# Start of Source excerpt
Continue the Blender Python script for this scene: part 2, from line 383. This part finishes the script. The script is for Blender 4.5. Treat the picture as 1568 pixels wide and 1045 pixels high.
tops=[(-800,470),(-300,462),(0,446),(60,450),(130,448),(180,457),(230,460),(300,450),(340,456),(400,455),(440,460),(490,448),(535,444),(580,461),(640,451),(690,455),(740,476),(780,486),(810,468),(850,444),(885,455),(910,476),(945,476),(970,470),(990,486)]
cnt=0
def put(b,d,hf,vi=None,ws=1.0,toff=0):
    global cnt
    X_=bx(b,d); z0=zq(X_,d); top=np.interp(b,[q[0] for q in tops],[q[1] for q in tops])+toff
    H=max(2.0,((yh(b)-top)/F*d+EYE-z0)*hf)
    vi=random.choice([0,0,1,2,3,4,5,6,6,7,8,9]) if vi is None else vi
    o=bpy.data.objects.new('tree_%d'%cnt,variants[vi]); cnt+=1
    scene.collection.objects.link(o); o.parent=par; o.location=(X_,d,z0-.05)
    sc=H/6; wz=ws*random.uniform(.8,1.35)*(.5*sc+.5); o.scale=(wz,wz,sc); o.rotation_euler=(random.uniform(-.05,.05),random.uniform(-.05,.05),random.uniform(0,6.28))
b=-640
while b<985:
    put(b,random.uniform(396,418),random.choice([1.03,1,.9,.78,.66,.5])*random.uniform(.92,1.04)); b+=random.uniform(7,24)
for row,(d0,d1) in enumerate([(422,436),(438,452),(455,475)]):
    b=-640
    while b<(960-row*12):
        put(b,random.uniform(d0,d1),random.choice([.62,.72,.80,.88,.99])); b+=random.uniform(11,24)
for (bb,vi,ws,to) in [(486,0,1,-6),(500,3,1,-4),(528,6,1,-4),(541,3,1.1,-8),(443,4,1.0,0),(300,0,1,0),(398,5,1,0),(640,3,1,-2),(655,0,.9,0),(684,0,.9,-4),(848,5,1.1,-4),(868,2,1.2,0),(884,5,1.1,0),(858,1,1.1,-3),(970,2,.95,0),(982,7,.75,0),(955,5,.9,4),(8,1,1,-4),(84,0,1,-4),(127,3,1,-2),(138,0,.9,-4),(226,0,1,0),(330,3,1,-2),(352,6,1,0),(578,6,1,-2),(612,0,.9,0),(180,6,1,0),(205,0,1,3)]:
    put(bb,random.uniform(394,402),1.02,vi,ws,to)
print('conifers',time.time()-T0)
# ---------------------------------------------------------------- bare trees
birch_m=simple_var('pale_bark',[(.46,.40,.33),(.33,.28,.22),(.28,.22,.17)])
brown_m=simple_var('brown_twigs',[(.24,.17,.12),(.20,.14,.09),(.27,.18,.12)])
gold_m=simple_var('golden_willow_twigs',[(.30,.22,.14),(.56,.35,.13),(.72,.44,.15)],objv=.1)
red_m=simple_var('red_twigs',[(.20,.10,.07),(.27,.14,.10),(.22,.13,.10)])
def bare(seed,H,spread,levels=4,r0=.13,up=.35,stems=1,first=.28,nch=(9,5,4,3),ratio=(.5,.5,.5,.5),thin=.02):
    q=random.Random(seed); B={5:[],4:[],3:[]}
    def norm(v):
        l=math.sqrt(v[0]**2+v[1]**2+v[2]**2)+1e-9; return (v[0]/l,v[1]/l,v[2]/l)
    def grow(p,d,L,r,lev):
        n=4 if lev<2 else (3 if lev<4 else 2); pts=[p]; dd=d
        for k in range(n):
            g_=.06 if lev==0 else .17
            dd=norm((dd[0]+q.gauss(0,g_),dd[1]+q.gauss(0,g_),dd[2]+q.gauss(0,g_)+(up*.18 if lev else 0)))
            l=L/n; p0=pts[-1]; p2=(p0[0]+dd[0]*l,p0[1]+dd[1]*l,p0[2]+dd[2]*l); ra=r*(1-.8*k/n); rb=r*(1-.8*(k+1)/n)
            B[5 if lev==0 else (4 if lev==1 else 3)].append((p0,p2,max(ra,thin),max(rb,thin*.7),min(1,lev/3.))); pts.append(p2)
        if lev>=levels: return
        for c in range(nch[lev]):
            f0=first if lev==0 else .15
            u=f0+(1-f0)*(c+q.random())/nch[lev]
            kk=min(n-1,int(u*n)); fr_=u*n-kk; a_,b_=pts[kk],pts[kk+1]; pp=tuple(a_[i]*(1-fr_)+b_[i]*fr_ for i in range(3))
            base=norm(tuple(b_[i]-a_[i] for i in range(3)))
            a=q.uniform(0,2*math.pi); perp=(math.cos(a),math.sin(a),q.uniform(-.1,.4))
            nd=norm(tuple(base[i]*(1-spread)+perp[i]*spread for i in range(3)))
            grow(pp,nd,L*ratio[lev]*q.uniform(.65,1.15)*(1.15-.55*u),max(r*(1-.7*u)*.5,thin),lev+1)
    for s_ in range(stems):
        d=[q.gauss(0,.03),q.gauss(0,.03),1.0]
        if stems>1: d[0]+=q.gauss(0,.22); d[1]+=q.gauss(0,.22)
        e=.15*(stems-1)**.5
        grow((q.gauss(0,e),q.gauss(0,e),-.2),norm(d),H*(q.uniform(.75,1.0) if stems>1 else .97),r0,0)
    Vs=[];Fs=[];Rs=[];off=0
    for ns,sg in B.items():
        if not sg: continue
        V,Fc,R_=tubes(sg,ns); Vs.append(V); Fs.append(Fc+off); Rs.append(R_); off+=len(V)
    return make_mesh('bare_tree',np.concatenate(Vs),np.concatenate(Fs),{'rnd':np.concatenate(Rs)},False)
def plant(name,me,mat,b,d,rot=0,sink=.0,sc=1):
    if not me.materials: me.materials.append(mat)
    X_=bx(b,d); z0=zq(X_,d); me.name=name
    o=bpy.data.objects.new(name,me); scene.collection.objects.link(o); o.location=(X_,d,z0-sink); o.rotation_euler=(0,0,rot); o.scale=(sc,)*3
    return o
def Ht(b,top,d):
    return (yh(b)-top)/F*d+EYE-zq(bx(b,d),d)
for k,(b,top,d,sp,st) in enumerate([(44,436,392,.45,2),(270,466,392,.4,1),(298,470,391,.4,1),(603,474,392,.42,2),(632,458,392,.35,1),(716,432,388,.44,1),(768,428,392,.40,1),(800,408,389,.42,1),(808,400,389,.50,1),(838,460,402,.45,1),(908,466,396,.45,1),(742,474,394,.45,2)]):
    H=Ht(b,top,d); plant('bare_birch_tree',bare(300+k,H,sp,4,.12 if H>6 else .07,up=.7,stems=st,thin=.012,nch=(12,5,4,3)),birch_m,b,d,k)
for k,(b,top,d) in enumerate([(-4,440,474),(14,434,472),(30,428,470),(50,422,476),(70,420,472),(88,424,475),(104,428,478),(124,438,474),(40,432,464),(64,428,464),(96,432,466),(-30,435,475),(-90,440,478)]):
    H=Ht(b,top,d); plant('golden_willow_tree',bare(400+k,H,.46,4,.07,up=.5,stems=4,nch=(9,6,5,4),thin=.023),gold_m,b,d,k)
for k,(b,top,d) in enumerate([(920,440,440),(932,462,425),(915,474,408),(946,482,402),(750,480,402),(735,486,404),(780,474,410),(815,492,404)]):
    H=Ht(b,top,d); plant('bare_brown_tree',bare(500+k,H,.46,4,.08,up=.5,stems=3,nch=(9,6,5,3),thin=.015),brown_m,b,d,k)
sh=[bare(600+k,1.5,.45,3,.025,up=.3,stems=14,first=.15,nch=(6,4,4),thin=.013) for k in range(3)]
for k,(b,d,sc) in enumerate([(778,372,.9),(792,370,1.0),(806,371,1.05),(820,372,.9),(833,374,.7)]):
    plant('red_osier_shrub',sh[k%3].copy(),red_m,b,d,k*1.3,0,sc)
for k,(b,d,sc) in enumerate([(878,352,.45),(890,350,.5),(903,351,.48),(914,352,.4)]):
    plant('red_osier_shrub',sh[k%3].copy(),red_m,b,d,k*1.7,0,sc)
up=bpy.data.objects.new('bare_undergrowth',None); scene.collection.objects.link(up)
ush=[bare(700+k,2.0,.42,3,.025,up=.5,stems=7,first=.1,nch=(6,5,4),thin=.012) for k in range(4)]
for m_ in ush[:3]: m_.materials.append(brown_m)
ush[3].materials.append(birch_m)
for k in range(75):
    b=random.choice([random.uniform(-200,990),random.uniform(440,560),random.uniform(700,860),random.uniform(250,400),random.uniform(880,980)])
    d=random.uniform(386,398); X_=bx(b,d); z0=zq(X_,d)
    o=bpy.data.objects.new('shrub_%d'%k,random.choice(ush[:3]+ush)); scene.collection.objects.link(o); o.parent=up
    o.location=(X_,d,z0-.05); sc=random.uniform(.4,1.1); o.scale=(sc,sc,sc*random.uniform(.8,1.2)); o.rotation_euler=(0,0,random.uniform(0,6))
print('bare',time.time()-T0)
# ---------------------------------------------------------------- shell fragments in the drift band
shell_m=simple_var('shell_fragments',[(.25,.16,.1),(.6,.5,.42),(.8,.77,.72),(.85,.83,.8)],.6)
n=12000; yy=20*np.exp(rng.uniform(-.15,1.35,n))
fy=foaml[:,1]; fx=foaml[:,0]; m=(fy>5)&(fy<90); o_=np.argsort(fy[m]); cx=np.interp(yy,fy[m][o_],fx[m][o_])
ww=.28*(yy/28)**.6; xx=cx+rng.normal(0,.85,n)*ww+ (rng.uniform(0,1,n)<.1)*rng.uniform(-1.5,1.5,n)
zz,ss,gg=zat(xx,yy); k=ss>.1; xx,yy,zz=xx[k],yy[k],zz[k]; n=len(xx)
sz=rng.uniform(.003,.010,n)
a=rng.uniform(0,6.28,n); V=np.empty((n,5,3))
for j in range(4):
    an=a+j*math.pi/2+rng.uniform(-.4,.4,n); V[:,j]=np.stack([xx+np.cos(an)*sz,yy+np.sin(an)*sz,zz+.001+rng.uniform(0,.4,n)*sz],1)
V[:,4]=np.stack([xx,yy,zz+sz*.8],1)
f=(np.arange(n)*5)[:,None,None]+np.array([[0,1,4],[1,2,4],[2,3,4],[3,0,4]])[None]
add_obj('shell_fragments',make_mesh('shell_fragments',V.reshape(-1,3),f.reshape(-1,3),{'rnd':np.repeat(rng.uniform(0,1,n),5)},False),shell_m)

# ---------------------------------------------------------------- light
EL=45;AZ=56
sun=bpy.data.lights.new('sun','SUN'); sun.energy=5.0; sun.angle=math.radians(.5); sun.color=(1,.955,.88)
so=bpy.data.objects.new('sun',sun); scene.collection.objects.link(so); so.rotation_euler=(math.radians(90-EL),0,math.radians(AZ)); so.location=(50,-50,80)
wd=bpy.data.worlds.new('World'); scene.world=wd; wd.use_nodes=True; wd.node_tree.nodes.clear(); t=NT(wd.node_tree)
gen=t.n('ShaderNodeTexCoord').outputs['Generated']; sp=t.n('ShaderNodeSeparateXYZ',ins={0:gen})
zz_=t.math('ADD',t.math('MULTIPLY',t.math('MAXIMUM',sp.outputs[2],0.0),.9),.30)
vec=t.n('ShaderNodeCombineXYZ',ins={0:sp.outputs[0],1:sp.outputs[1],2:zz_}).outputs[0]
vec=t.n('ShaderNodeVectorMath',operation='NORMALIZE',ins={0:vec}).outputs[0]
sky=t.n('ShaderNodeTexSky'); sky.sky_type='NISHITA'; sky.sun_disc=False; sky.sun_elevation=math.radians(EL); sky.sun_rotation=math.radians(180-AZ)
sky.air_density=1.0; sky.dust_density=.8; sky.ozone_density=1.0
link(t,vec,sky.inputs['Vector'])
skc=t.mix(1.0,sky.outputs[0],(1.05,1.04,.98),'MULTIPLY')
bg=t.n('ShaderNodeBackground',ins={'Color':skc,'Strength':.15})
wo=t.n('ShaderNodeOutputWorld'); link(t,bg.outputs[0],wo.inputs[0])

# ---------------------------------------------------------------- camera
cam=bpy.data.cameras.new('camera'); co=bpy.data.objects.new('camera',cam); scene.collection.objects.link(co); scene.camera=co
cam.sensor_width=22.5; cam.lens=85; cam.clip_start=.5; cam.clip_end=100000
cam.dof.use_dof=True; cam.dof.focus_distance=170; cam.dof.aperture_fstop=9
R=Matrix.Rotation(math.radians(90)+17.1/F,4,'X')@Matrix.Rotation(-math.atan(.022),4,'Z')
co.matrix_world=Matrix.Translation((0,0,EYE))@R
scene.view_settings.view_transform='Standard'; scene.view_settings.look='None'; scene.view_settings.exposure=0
# End of Source excerpt
Exercise requirements = In the material above, find the lines that contain "scene" and show them.

Exercise result =
Continue the Blender Python script for this scene: part 2, from line 383. This part finishes the script. The script is for Blender 4.5. Treat the picture as 1568 pixels wide and 1045 pixels high.
    scene.collection.objects.link(o); o.parent=par; o.location=(X_,d,z0-.05)
    o=bpy.data.objects.new(name,me); scene.collection.objects.link(o); o.location=(X_,d,z0-sink); o.rotation_euler=(0,0,rot); o.scale=(sc,)*3
up=bpy.data.objects.new('bare_undergrowth',None); scene.collection.objects.link(up)
    o=bpy.data.objects.new('shrub_%d'%k,random.choice(ush[:3]+ush)); scene.collection.objects.link(o); o.parent=up
so=bpy.data.objects.new('sun',sun); scene.collection.objects.link(so); so.rotation_euler=(math.radians(90-EL),0,math.radians(AZ)); so.location=(50,-50,80)
wd=bpy.data.worlds.new('World'); scene.world=wd; wd.use_nodes=True; wd.node_tree.nodes.clear(); t=NT(wd.node_tree)
cam=bpy.data.cameras.new('camera'); co=bpy.data.objects.new('camera',cam); scene.collection.objects.link(co); scene.camera=co
scene.view_settings.view_transform='Standard'; scene.view_settings.look='None'; scene.view_settings.exposure=0